Rice is bulk and calories but stale bread from supermarket bins is free and can be eaten cold. Steal bolt cutters from the back of a car at a job site and you're golden for getting into supermarket bins.

[–] [email protected] 1 points 6 months ago (1 children)

I didn't even grow to that poor, but knew people who ate worse just because the battle of everyday life took every last ounce of gumption they had.

Luckily my ma knew about food and cooking, so we did alright, but I had a lot of little friends who were totally totally lost when it came to feeding themselves.

Hell right now I know middle aged men pulling six figures who are hurting nutritionally, and it's like impossible to educate them to a better way to take care of themselves, despite money not actually being an issue

[–] [email protected] 3 points 6 months ago (1 children)

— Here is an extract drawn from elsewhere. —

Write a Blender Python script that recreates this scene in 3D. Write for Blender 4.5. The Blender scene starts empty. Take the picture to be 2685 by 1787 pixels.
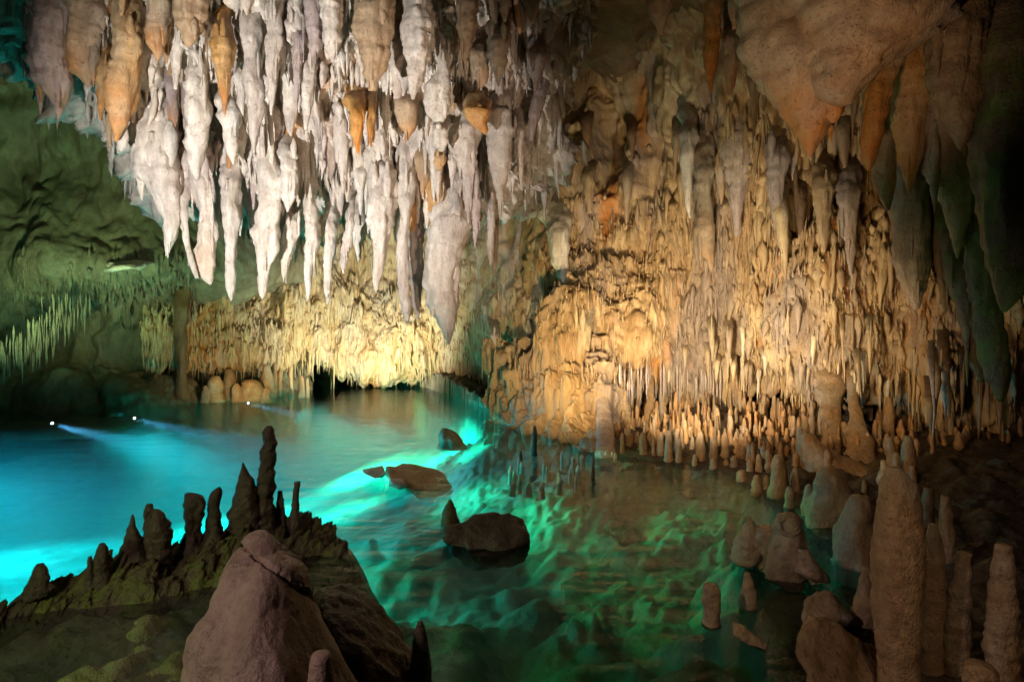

Yeah, I guess I was lucky in some ways because my family coming from Polish invasion survivors meant that I was raised with a strong emphasis on healthy peasant food. My grandparents in particularly always made sure we ate heartily, so when I was on my own for a bit and had to survive I knew that I needed crap like veggie stews and not instant noodles.

When I went to uni it was baffling sneaking in to the student accomodation to visit my girlfriend and seeing rich kids with literal fucking scurvy and shopping carts full of pasta and mince + instant noodles. Like friends, please eat a carrot.

[–] [email protected] 2 points 6 months ago

That's a great last sentence, I might start using.

Friend please eat a carrot.

[–] [email protected] 2 points 6 months ago (1 children)

Nah it's like $4 max or you go with generic, and it sure as shit is more then 3-4 bowls lmfao

[–] [email protected] 1 points 6 months ago

Even generics are more expensive than that now a days. It's like 5 plus taxes for the small box or generics.